### PROBLEM TO SOLVE
Only the lines from the start of the data to the line containing "mul = N.new('ShaderNodeMix');", both included, should be output, exactly and without pictures.

### DATASET CONTENT

·····

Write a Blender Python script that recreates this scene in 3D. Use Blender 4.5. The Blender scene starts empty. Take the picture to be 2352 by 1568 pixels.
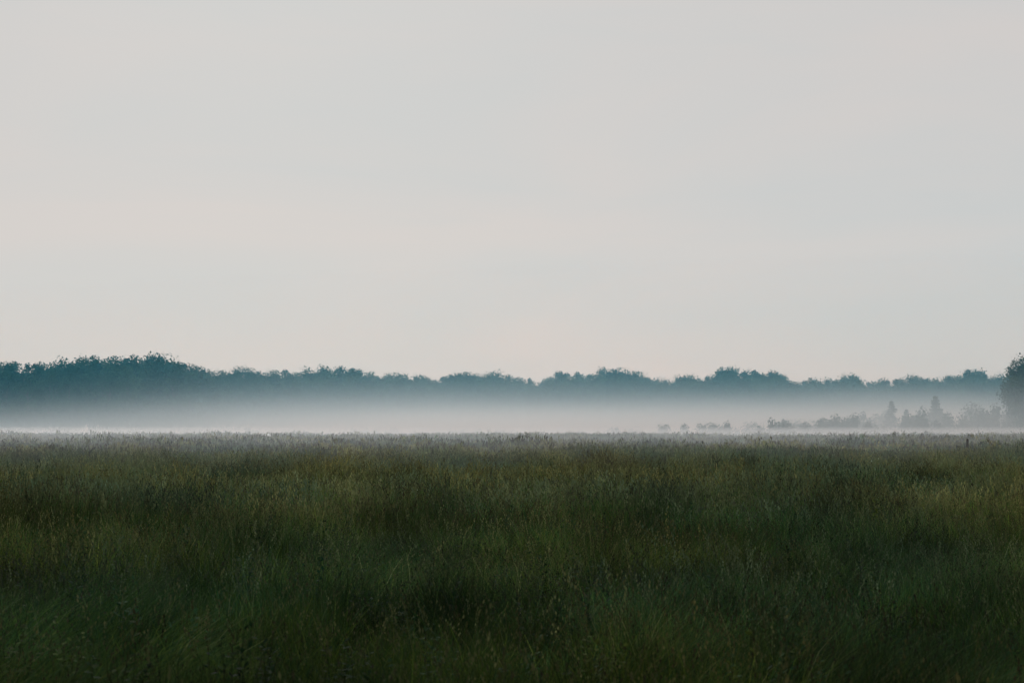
import bpy, math, random, bmesh
import numpy as np
from mathutils import noise, Vector, Matrix
S = bpy.context.scene
S.view_settings.view_transform = 'Standard'
S.view_settings.look = 'None'
S.view_settings.exposure = 0
rng = np.random.default_rng(7)
EYE = 2.2
F = 1422.0

def smooth(a, b, x):
    t = np.clip((x - a) / (b - a), 0, 1)
    return t * t * (3 - 2 * t)

def ground_z(x, y):
    x = np.asarray(x, float); y = np.asarray(y, float)
    und = 0.10 * np.sin(x * 0.11 + 1.3 + y * 0.02) * np.sin(y * 0.07 + 0.4) + 0.06 * np.sin(x * 0.31 + y * 0.23)
    return und - 2.2 * smooth(165, 235, y + 4 * np.sin(x * 0.03))

# ---------------------------------------------------------------- materials
def new_mat(name):
    m = bpy.data.materials.new(name); m.use_nodes = True
    m.node_tree.nodes.clear()
    return m, m.node_tree.nodes, m.node_tree.links

def foliage_mat(name, patch_a, patch_b, scale, transl=0.3, rnd=0.25, scale2=None):
    m, N, L = new_mat(name)
    out = N.new('ShaderNodeOutputMaterial')
    geo = N.new('ShaderNodeNewGeometry')
    nz = N.new('ShaderNodeTexNoise'); nz.inputs['Scale'].default_value = scale
    nz.inputs['Detail'].default_value = 4
    L.new(geo.outputs['Position'], nz.inputs['Vector'])
    mr = N.new('ShaderNodeMapRange')
    mr.inputs['From Min'].default_value = 0.38; mr.inputs['From Max'].default_value = 0.62
    L.new(nz.outputs['Fac'], mr.inputs['Value'])
    mix = N.new('ShaderNodeMix'); mix.data_type = 'RGBA'
    mix.inputs['A'].default_value = (*patch_a, 1); mix.inputs['B'].default_value = (*patch_b, 1)
    L.new(mr.outputs['Result'], mix.inputs['Factor'])
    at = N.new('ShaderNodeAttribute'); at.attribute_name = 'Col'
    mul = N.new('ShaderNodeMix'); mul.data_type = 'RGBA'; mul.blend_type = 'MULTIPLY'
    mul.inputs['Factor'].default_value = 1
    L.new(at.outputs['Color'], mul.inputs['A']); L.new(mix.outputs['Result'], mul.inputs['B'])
    oi = N.new('ShaderNodeObjectInfo')
    mr2 = N.new('ShaderNodeMapRange')
    mr2.inputs['To Min'].default_value = 1 - rnd; mr2.inputs['To Max'].default_value = 1 + rnd
    L.new(oi.outputs['Random'], mr2.inputs['Value'])
    fac = mr2.outputs['Result']
    if scale2:
        n2 = N.new('ShaderNodeTexNoise'); n2.inputs['Scale'].default_value = scale2; n2.inputs['Detail'].default_value = 3
        L.new(geo.outputs['Position'], n2.inputs['Vector'])
        m3 = N.new('ShaderNodeMapRange'); m3.inputs['From Min'].default_value = .36; m3.inputs['From Max'].default_value = .64
        m3.inputs['To Min'].default_value = .42; m3.inputs['To Max'].default_value = 1.55
        L.new(n2.outputs['Fac'], m3.inputs['Value'])
        mm = N.new('ShaderNodeMath'); mm.operation = 'MULTIPLY'
        L.new(fac, mm.inputs[0]); L.new(m3.outputs['Result'], mm.inputs[1]); fac = mm.outputs[0]
    sc = N.new('ShaderNodeVectorMath'); sc.operation = 'SCALE'
    L.new(mul.outputs['Result'], sc.inputs[0]); L.new(fac, sc.inputs['Scale'])
    d = N.new('ShaderNodeBsdfPrincipled')
    d.inputs['Roughness'].default_value = 0.8
    d.inputs['Specular IOR Level'].default_value = 0.06
    t = N.new('ShaderNodeBsdfTranslucent')
    L.new(sc.outputs['Vector'], d.inputs['Base Color']); L.new(sc.outputs['Vector'], t.inputs['Color'])
    ms = N.new('ShaderNodeMixShader'); ms.inputs[0].default_value = transl
    L.new(d.outputs[0], ms.inputs[1]); L.new(t.outputs[0], ms.inputs[2])
    L.new(ms.outputs[0], out.inputs['Surface'])
    return m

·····

### COMPLETE RESPONSE
Write a Blender Python script that recreates this scene in 3D. Use Blender 4.5. The Blender scene starts empty. Take the picture to be 2352 by 1568 pixels.
import bpy, math, random, bmesh
import numpy as np
from mathutils import noise, Vector, Matrix
S = bpy.context.scene
S.view_settings.view_transform = 'Standard'
S.view_settings.look = 'None'
S.view_settings.exposure = 0
rng = np.random.default_rng(7)
EYE = 2.2
F = 1422.0

def smooth(a, b, x):
    t = np.clip((x - a) / (b - a), 0, 1)
    return t * t * (3 - 2 * t)

def ground_z(x, y):
    x = np.asarray(x, float); y = np.asarray(y, float)
    und = 0.10 * np.sin(x * 0.11 + 1.3 + y * 0.02) * np.sin(y * 0.07 + 0.4) + 0.06 * np.sin(x * 0.31 + y * 0.23)
    return und - 2.2 * smooth(165, 235, y + 4 * np.sin(x * 0.03))

# ---------------------------------------------------------------- materials
def new_mat(name):
    m = bpy.data.materials.new(name); m.use_nodes = True
    m.node_tree.nodes.clear()
    return m, m.node_tree.nodes, m.node_tree.links

def foliage_mat(name, patch_a, patch_b, scale, transl=0.3, rnd=0.25, scale2=None):
    m, N, L = new_mat(name)
    out = N.new('ShaderNodeOutputMaterial')
    geo = N.new('ShaderNodeNewGeometry')
    nz = N.new('ShaderNodeTexNoise'); nz.inputs['Scale'].default_value = scale
    nz.inputs['Detail'].default_value = 4
    L.new(geo.outputs['Position'], nz.inputs['Vector'])
    mr = N.new('ShaderNodeMapRange')
    mr.inputs['From Min'].default_value = 0.38; mr.inputs['From Max'].default_value = 0.62
    L.new(nz.outputs['Fac'], mr.inputs['Value'])
    mix = N.new('ShaderNodeMix'); mix.data_type = 'RGBA'
    mix.inputs['A'].default_value = (*patch_a, 1); mix.inputs['B'].default_value = (*patch_b, 1)
    L.new(mr.outputs['Result'], mix.inputs['Factor'])
    at = N.new('ShaderNodeAttribute'); at.attribute_name = 'Col'
    mul = N.new('ShaderNodeMix'); mul.data_type = 'RGBA'; mul.blend_type = 'MULTIPLY'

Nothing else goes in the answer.